Por su parte, Prat define su estilo como “único en el mundo”. Ni figurativo ni abstracto, sino todo lo contrario. “Miró deja de lado las convenciones de todo tipo. No quiere representar el mundo que le rodea, sino el mundo en el que él cree”, señala el comisario.

La segunda ruptura tiene lugar durante los años treinta, cuando Miró intuye el peligro del fascismo, antes de experimentarlo en sus carnes. Es la época de sus pinturas salvajes, que reflejan un sentimiento ominoso y una amenaza imprecisa y amorfa. En medio de la barbarie de la Guerra Civil y de la Segundo Guerra Mundial, Miró vuelve a redefinir su lenguaje expresivo. “Entiende que hay una esperanza. Se dirige entonces hacia algo totalmente nuevo”, opina Prat.

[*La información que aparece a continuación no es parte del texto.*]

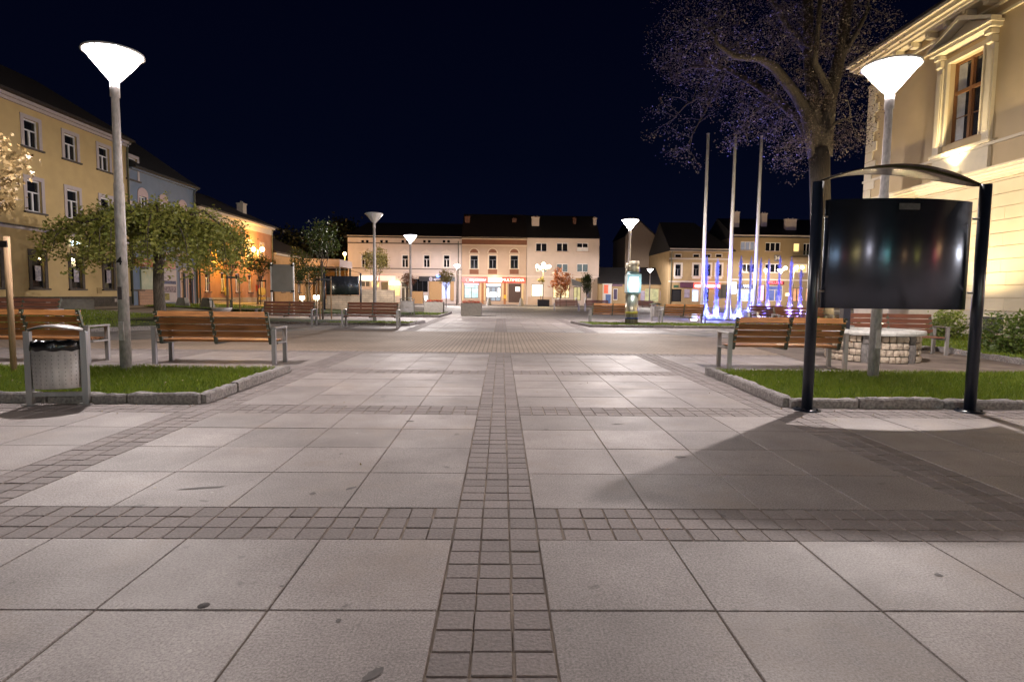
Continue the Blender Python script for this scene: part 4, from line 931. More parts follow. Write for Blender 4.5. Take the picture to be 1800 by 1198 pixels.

De ahí surgirán las Constelaciones, una veintena de gouaches que comienza en Normandía, repletas de misteriosos ideogramas flotando en el cielo. En plena hecatombe, Miró se refugia en lo cósmico. Pero no lo hace por escapismo, sino indicando otro camino. Lo demuestra la frase del pintor que despide al visitante al cruzar el último umbral: “La gente entenderá cada vez mejor que traté de abrir las puertas a un nuevo futuro, contra todas las ideas equivocadas y todos los fanatismos”.

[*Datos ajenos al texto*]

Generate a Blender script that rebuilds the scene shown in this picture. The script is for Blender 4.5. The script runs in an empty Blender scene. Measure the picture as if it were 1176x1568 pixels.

Su recorrido también puede entenderse como un viaje hacia el vacío. “En sus últimos cuadros no hay casi nada, aunque eso no significa que reflejen la nada”, explica Prat. Su exposición aspira a reivindicar esa etapa tardía. Si la última antológica de envergadura que Francia dedicó a Miró, celebrada en 2004 en el Centro Pompidou, prefirió centrarse en sus primeros años como código fuente de todo el arte que vendría después, la muestra que se inaugura el miércoles parte de la idea contraria. Es esa última etapa, tal vez la menos conocida o celebrada, la que constituye el sumun de su lenguaje pictórico.

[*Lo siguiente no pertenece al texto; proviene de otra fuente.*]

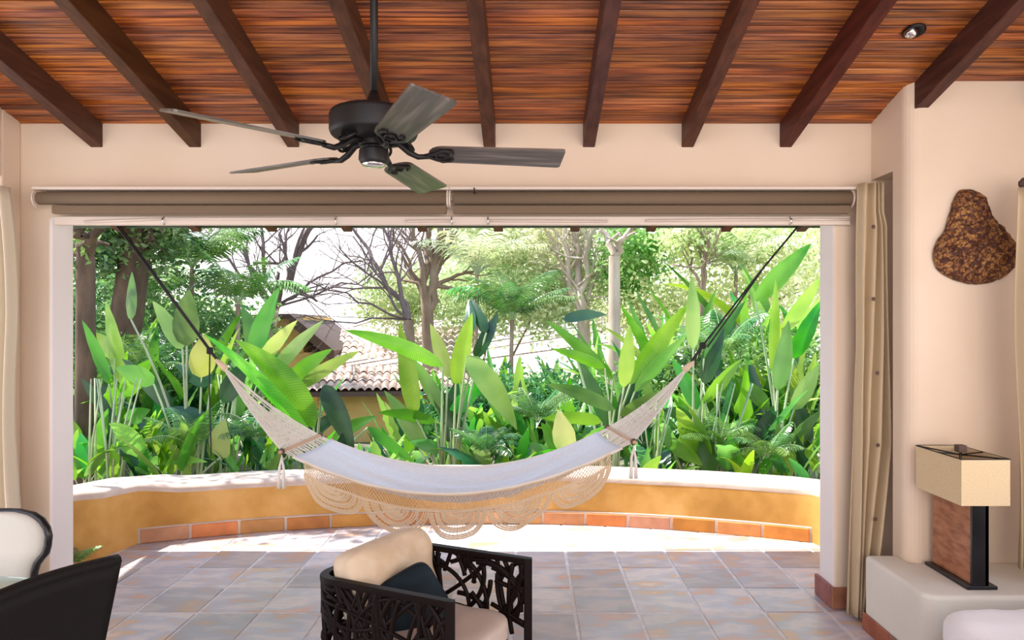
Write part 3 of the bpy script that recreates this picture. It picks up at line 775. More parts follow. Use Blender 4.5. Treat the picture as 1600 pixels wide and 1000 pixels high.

“Es comprensible que sea menos apreciada. Es algo que también le sucedió a Picasso, a Matisse y a todos los grandes que siguieron pintando de acuerdo con su visión, para estar en paz consigo mismo y no con el mercado. Miró creó, hasta el último suspiro, una obra tardía que servirá de referencia a la generación que llega después”, apunta Prat, que observa parecidos más que razonables con la obra de Basquiat. El último cuadro de la muestra es un lienzo quemado de 1973, que parece ejecutar literalmente el “asesinato de la pintura” que había defendido medio siglo antes. Llega poco después del tríptico dedicado a Salvador Puig Antich, La esperanza del condenado a muerte: una mancha de color sobre un fondo blanco y una línea negra. “Es un espacio religioso, de meditación, de soledad y de silencio. Es una capilla”, dejará dicho el pintor al terminarlo

La muestra también recuerda la importancia de su casa de Mont-roig, en el campo de Tarragona, que el pintor veía como una especie de matriz creativa. Cuidó su vínculo con la casa con cierta superstición: cuando se marchó por primera vez a París, en 1919, lo hizo con hierba de su jardín en la malta. «No es casualidad que conservase esa masía hasta el final. Era un lugar de trabajo y le hacía preservar un vínculo con una de las cosas que le importaban: la tierra catalana. Pero no era por espíritu catalanista, ya que siempre se definió por su apertura mediterránea. Nunca creyó en el repliegue o el aislamiento, del que conocía muy bien los peligros. Miró fue un catalán internacional», dice su amigo y comisario.

Al pintor le gustaba comparar su trabajo con el de un jardinero. «Mi taller es un huerto», solía decir. Le apasionaba, como recuerda Prat, la paciencia del agricultor, su respeto al método, su gusto por el trabajo bien hecho y su devoción por la semilla de la que surgirá algo nuevo. La exposición se esfuerza en recordar que, pese a la sencillez que tanto exhibió, Miró no fue solo un payés, sino también un filósofo y un poeta. «Creía que en la vida hay una sola certeza: la que nos indica que terminará por llegar un mañana», concluye el comisario.